The song line, “They will know we are Christians by our love” (link) is sometimes spoofed by changing “love” to “T-shirts.” While the emphasis is to point out that a changed heart must be reflected in our actions, I’ve wondered if the original song line doesn’t reflect the Truth in its entirety. Does living The Way insist knowledge of its source or name or professor or rather adherence to its principles? Jesus the Christ said, “I am The Way, The Truth, and The Life. (link)” The Son of God calls us into communion with God by showing us the perfect example in human form of obedience to God. I notice that The Lord never says “Be me.” Surely, you realize that would be in conflict with The Creator’s admonition of Adam and Eve for eating from the Tree of Knowledge (link). This leaves me with more questions.

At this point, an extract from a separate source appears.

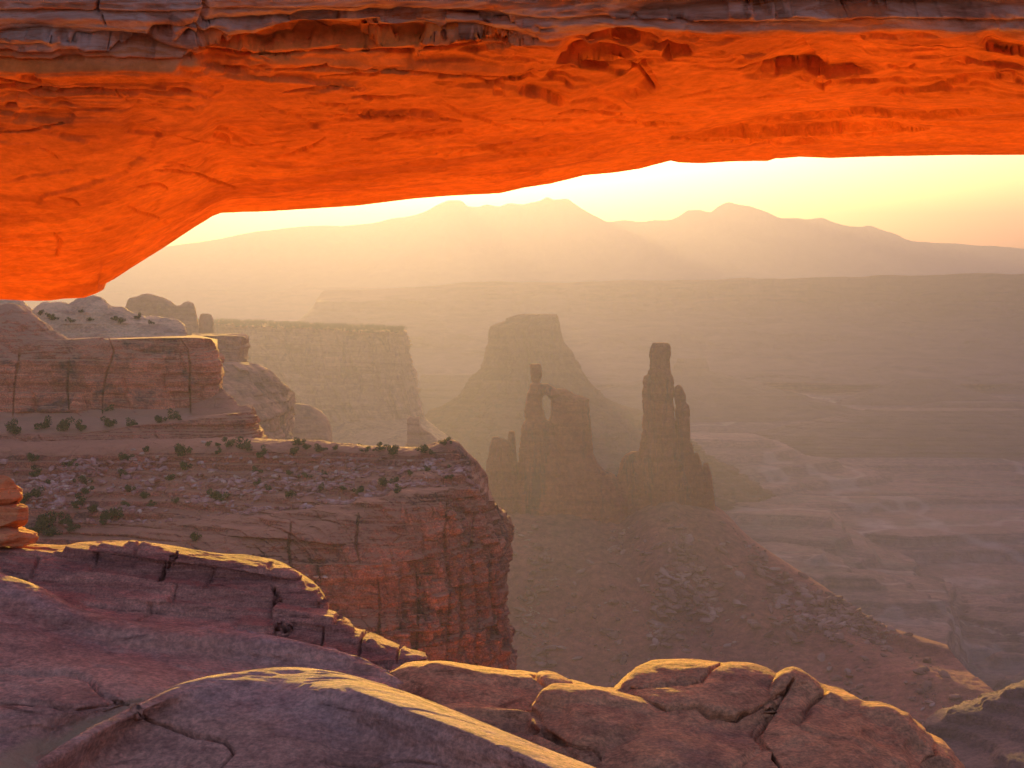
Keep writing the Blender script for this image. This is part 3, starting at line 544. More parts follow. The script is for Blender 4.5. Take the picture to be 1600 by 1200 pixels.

Am I mistaken to now believe that being a Christian means living the example of Christ? The deepest question then is whether someone can know how to without knowing and understanding the totality of His life and Passion. I’ve come to a place of finding it easy to have empathy for and forgive others because I recognize the immenseness of my ignorance. How well can I know the heart of any person and how well can I know the depth of their understanding or even their potential to understand and apply the teachings of Jesus the Christ? How well do I know myself in these matters? This leads me to wonder, how well equipped am I to teach others, what is my responsibility to teach, what should I be teaching, and how should I teach it?

In all faiths of the world, there are some common truths. Surely this is no accident. Coincidence is often evidence of God’s presence in my mind. How can we acknowledge a God of unfathomable wisdom and yet seek to limit that same God’s power to present The Way to people in the cultural context that would make sense to their/our tiny minds? I propose it would serve us all best in preserving the good of humanity to respect those common truths. Further who am I or you but a peer to all others of which God is the Creator? Who am I to judge the work of the Master? The Bible instructs us only to judge those of our believing community and even there to do so through a construct of law and justice (link). Further we should bear in mind that no matter how inspired the Word, God did not write it by His own hand and it has been translated in multiple ways. Therefore we should look to the traditions of the Church for guidance as well.

In all matters of serious moral judgment, the original Church taught (to summarize from the Catechism of The Roman Catholic Church, link) that we should seek wise counsel (from one or more persons well-versed in Biblical languages and culture, literary interpretation, Scriptural study, etc) and examine an issue from all sides and in every intellectual field (historical, philosophical, social, psychological, theological, scientific,etc). God gave us brains and the collective gifts of humanity to USE. Then we should pray long and thoroughly (most especially that God’s will be done and with an open ear to the echoed answer of the Spirit from at least 2 entirely different sources lest we be deceived in our haste). Finally, we are obligated to act in accord with OUR conscience even if our actions would be in conflict with “official teachings” because ultimately we are responsible for our own salvation (link). On the topic of evangelizing, this has been an ongoing process for me.

I’d like to share some seemingly disconnected but relevant truths revealed to me in prayer, study, and conversation with counsel on the topic at hand. Love and hate cannot coexist. Temptation does not foreshadow sin; it merely warns of it’s potential presence. A Jewish philosopher (link) taught the Golden Rule this way, “Do NOT do onto others what you do NOT want done onto you.” In matters of morality, majority does not rule. I cannot consciously hate in word or deed because it conflicts with the Truth of Love.

So, because Christianity makes sense to me and It’s teachings are what my conscience most often leads me to profess and follow, I am bound by my conscience to spread the Good News for my own salvation. But I am committed to letting my “speech” begin with acts of love and then continue, as opportunity allows, by relating the example of Jesus the Christ. I believe that the Truth will make itself known to whomever answers the door. Somebody’s knocking. Will you let Him in?